• Short task: Write out again the entries from the first line to the line that includes "LAMP_W = 80.0", keeping both of those lines.

• Exercise materials:
++++
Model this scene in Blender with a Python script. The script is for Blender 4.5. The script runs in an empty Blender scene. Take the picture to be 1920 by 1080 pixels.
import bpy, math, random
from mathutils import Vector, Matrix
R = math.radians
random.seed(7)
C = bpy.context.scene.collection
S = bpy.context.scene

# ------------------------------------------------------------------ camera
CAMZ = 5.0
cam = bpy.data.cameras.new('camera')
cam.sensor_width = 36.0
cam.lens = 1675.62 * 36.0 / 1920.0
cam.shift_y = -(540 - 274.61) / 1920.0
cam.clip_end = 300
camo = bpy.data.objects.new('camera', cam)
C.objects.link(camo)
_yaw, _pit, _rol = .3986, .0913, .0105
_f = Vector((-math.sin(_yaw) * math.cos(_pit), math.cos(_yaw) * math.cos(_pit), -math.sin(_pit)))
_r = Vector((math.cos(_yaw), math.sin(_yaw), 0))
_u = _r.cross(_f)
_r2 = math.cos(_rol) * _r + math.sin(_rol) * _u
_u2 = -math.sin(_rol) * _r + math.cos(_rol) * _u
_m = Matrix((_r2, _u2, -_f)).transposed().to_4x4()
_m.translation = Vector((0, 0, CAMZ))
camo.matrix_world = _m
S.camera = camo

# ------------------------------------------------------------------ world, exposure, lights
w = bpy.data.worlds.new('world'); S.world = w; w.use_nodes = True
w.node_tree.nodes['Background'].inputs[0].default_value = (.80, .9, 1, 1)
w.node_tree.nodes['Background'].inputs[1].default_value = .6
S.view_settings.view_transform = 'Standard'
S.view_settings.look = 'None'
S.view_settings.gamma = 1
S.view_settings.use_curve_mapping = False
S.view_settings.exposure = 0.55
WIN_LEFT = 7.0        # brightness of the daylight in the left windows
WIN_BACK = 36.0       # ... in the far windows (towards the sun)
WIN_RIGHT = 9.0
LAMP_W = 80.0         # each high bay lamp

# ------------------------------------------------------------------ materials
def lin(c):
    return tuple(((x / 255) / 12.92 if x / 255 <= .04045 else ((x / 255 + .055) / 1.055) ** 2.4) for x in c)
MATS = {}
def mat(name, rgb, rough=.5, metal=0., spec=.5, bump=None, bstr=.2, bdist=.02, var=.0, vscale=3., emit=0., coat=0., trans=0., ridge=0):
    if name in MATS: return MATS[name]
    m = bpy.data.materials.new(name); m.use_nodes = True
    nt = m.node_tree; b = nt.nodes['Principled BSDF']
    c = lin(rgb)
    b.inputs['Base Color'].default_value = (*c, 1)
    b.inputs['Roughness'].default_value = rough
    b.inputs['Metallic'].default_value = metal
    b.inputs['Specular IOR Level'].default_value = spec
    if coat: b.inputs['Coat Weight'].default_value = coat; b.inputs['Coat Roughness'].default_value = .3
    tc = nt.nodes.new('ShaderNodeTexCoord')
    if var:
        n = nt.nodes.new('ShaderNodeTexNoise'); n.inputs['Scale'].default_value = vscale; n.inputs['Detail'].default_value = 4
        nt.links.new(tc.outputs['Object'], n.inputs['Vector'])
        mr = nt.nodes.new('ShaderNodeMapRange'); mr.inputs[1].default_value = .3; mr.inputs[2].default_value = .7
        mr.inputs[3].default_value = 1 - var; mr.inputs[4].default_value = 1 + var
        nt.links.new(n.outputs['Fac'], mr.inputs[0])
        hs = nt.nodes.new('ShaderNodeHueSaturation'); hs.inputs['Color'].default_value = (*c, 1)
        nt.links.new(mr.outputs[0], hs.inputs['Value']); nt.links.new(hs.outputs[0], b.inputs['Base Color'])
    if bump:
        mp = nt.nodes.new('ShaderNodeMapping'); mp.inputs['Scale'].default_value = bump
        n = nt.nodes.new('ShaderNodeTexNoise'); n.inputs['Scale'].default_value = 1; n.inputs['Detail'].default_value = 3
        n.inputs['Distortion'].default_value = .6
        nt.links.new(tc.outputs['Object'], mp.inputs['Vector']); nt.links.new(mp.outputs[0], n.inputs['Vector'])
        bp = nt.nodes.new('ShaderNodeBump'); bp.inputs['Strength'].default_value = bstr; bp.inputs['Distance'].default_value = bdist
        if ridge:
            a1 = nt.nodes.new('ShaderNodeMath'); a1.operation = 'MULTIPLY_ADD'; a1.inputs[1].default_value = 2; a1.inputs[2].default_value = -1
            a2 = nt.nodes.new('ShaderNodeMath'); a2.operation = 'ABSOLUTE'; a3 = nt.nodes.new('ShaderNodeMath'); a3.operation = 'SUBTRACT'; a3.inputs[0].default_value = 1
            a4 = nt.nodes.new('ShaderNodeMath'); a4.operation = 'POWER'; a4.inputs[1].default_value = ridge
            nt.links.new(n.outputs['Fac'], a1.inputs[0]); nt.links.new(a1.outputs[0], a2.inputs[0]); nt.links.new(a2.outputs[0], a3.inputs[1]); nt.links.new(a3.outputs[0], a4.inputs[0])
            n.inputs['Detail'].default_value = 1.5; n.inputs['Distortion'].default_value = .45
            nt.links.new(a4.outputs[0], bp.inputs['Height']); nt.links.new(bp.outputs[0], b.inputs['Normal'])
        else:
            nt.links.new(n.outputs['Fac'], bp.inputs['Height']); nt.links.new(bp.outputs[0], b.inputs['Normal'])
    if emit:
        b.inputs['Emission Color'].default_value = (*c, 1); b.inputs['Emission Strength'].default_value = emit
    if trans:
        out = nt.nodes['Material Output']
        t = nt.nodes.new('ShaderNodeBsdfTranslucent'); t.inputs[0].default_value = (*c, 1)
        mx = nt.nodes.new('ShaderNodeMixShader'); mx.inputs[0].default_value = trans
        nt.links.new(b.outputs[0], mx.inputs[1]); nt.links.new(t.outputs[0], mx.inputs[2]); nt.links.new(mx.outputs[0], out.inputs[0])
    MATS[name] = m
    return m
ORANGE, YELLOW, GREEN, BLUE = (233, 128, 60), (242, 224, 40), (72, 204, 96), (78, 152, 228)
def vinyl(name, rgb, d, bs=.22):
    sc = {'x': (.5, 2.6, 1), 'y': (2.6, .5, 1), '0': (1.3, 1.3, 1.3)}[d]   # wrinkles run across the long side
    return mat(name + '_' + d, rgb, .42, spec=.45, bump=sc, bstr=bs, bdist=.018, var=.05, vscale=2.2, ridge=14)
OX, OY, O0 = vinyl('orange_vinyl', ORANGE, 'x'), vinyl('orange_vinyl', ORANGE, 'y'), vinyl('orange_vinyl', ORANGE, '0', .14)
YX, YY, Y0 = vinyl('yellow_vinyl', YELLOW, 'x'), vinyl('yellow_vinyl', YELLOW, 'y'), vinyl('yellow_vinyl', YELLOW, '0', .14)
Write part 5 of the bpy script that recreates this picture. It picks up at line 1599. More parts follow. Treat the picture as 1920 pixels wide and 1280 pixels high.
++++
• Complete answer:
Model this scene in Blender with a Python script. The script is for Blender 4.5. The script runs in an empty Blender scene. Take the picture to be 1920 by 1080 pixels.
import bpy, math, random
from mathutils import Vector, Matrix
R = math.radians
random.seed(7)
C = bpy.context.scene.collection
S = bpy.context.scene

# ------------------------------------------------------------------ camera
CAMZ = 5.0
cam = bpy.data.cameras.new('camera')
cam.sensor_width = 36.0
cam.lens = 1675.62 * 36.0 / 1920.0
cam.shift_y = -(540 - 274.61) / 1920.0
cam.clip_end = 300
camo = bpy.data.objects.new('camera', cam)
C.objects.link(camo)
_yaw, _pit, _rol = .3986, .0913, .0105
_f = Vector((-math.sin(_yaw) * math.cos(_pit), math.cos(_yaw) * math.cos(_pit), -math.sin(_pit)))
_r = Vector((math.cos(_yaw), math.sin(_yaw), 0))
_u = _r.cross(_f)
_r2 = math.cos(_rol) * _r + math.sin(_rol) * _u
_u2 = -math.sin(_rol) * _r + math.cos(_rol) * _u
_m = Matrix((_r2, _u2, -_f)).transposed().to_4x4()
_m.translation = Vector((0, 0, CAMZ))
camo.matrix_world = _m
S.camera = camo

# ------------------------------------------------------------------ world, exposure, lights
w = bpy.data.worlds.new('world'); S.world = w; w.use_nodes = True
w.node_tree.nodes['Background'].inputs[0].default_value = (.80, .9, 1, 1)
w.node_tree.nodes['Background'].inputs[1].default_value = .6
S.view_settings.view_transform = 'Standard'
S.view_settings.look = 'None'
S.view_settings.gamma = 1
S.view_settings.use_curve_mapping = False
S.view_settings.exposure = 0.55
WIN_LEFT = 7.0        # brightness of the daylight in the left windows
WIN_BACK = 36.0       # ... in the far windows (towards the sun)
WIN_RIGHT = 9.0
LAMP_W = 80.0         # each high bay lamp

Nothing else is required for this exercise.